=== Data rows ===
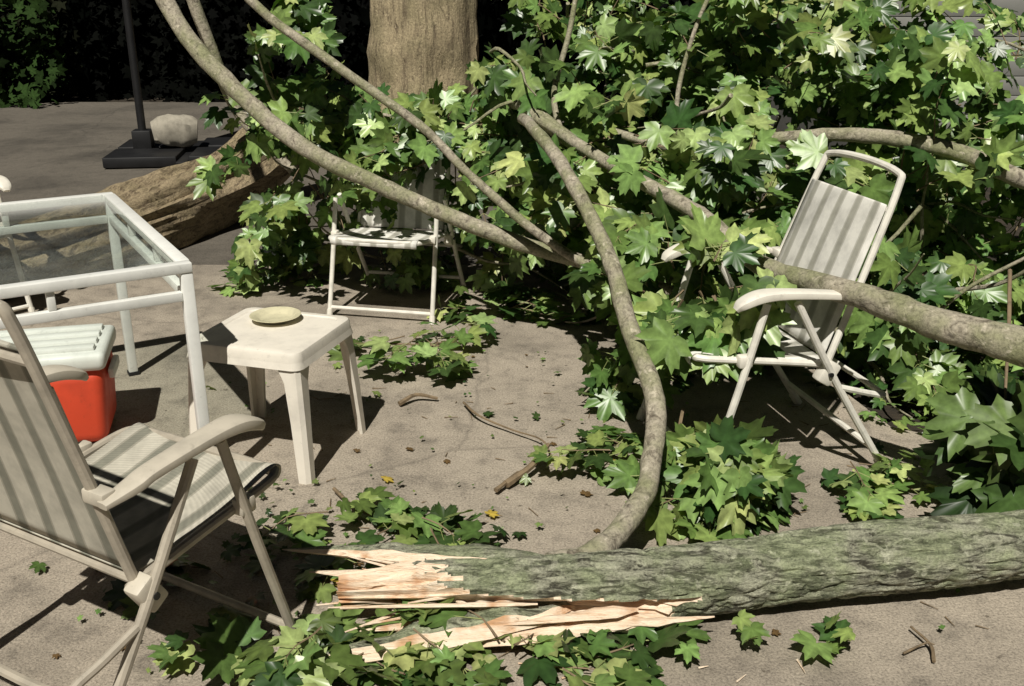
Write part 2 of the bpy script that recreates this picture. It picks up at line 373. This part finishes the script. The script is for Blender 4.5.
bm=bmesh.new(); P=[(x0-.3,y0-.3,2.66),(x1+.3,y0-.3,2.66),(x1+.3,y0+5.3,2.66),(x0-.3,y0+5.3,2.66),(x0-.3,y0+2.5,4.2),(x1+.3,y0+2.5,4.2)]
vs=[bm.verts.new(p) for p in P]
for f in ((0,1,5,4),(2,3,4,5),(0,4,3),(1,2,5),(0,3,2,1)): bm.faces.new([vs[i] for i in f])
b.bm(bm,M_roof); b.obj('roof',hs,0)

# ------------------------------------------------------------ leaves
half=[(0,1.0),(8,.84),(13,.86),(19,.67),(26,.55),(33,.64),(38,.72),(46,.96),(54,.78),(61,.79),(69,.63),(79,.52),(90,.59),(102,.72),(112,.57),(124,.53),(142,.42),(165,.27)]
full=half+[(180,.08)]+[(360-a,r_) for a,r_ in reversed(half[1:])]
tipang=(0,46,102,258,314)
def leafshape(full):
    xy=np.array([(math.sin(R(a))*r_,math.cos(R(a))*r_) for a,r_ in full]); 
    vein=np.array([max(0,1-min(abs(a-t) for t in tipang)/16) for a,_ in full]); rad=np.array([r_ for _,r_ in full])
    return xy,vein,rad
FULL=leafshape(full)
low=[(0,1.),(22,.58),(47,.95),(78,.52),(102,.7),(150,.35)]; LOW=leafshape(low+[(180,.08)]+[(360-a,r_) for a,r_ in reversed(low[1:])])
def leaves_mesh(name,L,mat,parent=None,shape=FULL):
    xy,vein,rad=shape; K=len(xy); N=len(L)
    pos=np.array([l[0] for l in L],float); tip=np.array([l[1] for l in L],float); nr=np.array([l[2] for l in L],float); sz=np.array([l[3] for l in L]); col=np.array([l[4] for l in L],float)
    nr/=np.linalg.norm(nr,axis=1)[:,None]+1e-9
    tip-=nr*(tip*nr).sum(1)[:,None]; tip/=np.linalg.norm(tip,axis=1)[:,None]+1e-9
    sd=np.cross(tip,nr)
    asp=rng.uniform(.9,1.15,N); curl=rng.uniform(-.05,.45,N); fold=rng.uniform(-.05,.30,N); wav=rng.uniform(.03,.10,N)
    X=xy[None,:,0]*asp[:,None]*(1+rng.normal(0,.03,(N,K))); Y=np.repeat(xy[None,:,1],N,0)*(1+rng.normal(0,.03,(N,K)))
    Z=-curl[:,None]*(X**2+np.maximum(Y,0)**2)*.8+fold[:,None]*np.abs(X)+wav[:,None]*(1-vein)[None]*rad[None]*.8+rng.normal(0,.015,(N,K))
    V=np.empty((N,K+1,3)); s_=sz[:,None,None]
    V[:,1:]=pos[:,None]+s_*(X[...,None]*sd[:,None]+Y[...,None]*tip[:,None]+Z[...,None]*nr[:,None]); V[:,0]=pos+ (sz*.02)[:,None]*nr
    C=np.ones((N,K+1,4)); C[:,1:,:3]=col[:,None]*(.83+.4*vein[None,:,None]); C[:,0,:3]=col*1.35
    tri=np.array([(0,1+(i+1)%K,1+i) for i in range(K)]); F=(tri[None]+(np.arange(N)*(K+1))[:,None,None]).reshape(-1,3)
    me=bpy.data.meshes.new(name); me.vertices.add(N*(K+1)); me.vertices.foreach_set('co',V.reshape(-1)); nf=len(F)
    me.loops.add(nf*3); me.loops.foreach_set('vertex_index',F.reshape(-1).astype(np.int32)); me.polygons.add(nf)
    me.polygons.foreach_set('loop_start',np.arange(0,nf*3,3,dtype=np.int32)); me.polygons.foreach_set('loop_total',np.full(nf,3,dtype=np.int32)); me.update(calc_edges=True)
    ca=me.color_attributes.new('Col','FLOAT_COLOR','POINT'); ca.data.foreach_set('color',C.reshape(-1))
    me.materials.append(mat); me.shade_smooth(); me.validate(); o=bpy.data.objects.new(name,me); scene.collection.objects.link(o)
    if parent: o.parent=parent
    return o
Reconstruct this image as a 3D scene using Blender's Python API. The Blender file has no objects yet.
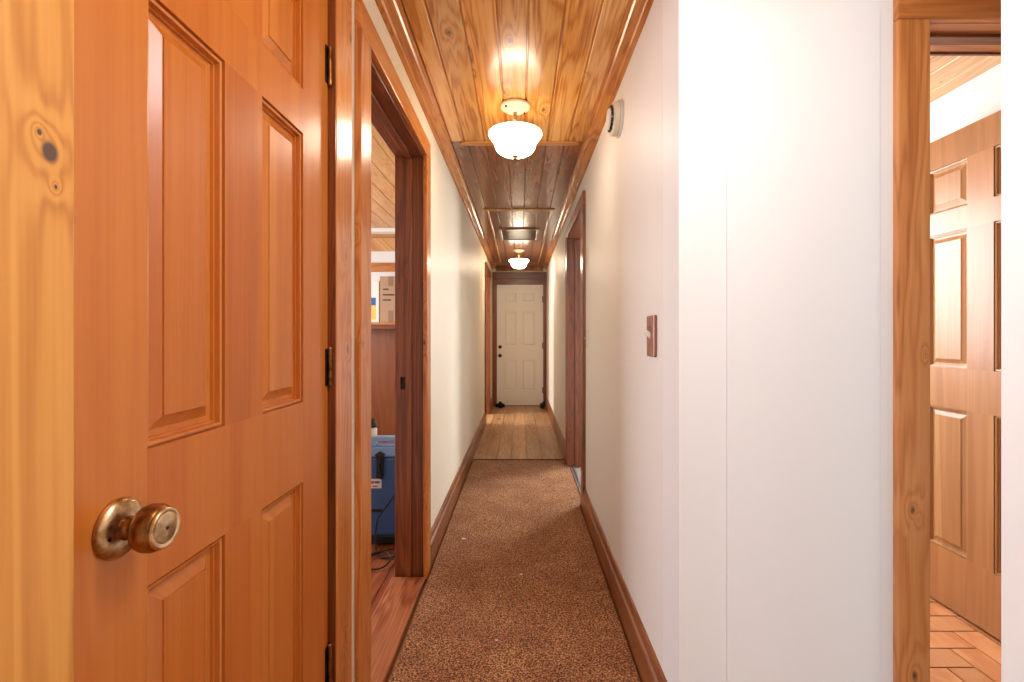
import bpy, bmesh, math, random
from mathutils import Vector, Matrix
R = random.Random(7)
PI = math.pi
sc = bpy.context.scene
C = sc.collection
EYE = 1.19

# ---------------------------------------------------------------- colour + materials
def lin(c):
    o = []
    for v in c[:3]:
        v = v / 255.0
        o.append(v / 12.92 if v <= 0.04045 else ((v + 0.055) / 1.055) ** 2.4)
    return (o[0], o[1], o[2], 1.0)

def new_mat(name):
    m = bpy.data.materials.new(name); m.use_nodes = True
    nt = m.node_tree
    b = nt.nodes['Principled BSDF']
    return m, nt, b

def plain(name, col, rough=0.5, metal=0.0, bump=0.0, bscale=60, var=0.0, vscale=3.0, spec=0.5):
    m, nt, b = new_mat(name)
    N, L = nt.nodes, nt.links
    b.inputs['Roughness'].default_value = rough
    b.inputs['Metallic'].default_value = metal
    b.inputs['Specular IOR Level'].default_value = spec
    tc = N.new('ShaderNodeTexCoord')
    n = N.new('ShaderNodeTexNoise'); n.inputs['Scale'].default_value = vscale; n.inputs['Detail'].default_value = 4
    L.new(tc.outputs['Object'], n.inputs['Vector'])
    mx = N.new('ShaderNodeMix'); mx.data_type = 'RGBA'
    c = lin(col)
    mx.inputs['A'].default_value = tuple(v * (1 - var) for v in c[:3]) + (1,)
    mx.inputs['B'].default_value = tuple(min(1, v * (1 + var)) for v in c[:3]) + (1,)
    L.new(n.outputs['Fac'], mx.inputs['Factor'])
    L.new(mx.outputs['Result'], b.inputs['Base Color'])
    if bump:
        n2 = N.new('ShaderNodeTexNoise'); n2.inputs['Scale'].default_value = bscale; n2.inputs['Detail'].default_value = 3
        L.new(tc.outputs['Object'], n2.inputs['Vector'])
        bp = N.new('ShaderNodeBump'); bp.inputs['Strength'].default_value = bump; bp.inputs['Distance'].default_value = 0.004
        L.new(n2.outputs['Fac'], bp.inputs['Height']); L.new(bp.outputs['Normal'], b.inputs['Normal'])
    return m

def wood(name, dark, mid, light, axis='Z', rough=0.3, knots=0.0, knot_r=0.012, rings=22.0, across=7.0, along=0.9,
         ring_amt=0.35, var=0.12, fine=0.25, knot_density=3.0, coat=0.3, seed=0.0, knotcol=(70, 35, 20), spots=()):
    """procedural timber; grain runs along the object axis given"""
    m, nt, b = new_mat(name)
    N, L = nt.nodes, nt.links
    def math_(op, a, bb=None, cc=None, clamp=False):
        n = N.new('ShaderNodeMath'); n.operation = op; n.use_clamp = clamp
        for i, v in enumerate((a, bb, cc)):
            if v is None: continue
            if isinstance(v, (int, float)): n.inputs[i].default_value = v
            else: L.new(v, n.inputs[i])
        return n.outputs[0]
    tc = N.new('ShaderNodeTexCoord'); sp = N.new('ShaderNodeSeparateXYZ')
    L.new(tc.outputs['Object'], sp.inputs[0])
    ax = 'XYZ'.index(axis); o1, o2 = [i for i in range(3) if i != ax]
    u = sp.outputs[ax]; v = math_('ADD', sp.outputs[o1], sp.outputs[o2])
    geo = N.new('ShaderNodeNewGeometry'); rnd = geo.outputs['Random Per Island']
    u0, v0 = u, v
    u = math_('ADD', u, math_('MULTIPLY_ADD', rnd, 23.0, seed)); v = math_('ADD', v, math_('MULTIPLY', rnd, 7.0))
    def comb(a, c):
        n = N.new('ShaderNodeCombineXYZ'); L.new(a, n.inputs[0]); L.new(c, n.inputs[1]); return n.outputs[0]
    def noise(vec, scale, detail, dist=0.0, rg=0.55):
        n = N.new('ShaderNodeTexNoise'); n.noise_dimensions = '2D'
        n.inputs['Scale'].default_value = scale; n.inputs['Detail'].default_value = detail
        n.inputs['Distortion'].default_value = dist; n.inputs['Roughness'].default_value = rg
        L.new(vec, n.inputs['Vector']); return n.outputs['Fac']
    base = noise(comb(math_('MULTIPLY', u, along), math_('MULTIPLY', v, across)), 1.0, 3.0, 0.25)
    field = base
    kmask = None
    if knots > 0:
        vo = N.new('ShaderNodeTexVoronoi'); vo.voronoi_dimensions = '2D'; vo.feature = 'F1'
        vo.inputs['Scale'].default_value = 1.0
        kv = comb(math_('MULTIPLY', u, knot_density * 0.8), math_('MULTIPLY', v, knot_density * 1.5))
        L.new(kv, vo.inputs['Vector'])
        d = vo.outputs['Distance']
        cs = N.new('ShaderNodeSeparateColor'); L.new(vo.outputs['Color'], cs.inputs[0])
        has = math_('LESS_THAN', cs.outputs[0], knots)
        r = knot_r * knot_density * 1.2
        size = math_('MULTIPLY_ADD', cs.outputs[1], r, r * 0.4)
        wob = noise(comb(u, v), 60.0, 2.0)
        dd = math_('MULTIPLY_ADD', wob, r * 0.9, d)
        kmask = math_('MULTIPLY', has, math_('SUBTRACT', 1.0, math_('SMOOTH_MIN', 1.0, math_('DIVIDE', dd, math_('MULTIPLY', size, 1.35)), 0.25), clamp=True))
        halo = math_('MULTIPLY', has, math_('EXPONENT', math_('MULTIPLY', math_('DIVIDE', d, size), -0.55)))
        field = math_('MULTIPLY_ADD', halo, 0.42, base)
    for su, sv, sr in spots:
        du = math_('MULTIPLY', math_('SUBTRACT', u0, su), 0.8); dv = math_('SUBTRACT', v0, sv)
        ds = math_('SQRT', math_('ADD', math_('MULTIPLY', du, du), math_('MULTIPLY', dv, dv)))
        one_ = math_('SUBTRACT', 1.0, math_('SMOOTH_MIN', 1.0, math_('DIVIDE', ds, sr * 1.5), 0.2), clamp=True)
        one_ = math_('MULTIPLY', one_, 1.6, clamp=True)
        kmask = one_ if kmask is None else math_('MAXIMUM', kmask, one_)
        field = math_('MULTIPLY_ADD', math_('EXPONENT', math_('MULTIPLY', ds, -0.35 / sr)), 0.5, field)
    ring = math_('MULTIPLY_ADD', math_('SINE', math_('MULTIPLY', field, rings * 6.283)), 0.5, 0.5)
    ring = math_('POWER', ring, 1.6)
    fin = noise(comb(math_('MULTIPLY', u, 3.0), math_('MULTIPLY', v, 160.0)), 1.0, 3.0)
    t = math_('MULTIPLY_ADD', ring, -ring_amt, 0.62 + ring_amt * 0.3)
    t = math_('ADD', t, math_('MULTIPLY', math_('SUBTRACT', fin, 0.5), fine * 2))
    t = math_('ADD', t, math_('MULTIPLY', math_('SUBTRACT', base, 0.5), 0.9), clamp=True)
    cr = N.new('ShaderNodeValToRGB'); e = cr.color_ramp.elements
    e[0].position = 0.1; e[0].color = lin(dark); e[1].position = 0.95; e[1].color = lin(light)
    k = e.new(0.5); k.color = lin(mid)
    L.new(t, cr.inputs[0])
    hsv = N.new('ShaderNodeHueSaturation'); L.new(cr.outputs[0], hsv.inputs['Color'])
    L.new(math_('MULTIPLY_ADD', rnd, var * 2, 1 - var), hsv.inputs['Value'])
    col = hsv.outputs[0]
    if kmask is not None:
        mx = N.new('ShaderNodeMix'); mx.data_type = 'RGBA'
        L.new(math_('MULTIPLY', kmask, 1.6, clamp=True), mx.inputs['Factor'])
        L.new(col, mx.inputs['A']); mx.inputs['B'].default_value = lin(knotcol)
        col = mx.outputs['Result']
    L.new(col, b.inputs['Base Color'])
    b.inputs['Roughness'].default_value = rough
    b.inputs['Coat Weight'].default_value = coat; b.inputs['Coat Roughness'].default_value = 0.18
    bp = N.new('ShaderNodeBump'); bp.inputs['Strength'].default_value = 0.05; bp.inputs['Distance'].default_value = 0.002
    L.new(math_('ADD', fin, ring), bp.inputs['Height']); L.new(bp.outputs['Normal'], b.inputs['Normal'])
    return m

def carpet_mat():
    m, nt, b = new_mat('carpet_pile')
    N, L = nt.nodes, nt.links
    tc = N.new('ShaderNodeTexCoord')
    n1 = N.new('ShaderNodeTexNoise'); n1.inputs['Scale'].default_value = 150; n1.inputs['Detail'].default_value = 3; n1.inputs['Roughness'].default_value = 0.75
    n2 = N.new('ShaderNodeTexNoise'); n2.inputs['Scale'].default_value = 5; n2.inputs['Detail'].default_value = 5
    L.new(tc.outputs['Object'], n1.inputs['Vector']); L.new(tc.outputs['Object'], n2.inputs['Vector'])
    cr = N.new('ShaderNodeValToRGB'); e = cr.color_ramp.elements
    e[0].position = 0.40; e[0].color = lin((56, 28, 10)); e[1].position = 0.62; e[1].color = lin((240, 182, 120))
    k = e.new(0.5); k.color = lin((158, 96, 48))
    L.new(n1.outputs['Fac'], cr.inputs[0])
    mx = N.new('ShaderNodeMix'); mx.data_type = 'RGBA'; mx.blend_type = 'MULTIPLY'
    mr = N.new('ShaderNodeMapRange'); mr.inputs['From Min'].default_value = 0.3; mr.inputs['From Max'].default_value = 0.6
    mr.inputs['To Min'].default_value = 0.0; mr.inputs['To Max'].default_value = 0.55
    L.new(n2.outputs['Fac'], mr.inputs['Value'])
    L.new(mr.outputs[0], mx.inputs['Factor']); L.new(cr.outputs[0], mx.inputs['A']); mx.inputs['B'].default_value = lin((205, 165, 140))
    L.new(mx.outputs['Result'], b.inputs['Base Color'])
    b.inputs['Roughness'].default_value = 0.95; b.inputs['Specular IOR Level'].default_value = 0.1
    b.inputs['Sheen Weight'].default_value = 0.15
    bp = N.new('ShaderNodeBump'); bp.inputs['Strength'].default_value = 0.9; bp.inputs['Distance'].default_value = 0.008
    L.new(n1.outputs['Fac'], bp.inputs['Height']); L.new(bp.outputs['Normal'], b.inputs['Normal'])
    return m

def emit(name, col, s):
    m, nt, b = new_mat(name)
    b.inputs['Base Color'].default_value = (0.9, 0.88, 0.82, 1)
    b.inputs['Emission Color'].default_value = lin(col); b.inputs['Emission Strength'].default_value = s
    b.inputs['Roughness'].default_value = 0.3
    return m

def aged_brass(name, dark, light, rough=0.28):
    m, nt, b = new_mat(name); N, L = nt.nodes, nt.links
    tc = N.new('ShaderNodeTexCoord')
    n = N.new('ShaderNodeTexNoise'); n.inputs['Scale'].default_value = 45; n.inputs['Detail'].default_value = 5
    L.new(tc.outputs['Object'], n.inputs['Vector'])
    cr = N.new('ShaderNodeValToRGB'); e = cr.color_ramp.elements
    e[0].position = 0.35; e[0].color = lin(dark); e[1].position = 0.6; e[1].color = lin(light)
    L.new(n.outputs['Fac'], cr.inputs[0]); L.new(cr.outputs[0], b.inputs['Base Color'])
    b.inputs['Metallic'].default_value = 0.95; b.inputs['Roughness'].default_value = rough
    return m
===
* The exercise:
Spot every line that holds "Blender" and copy it.

* Exercise solution:
Write part 2 of the bpy script that recreates this picture. It picks up at line 373. This part finishes the script. The script is for Blender 4.5.
Reconstruct this image as a 3D scene using Blender's Python API. The Blender file has no objects yet.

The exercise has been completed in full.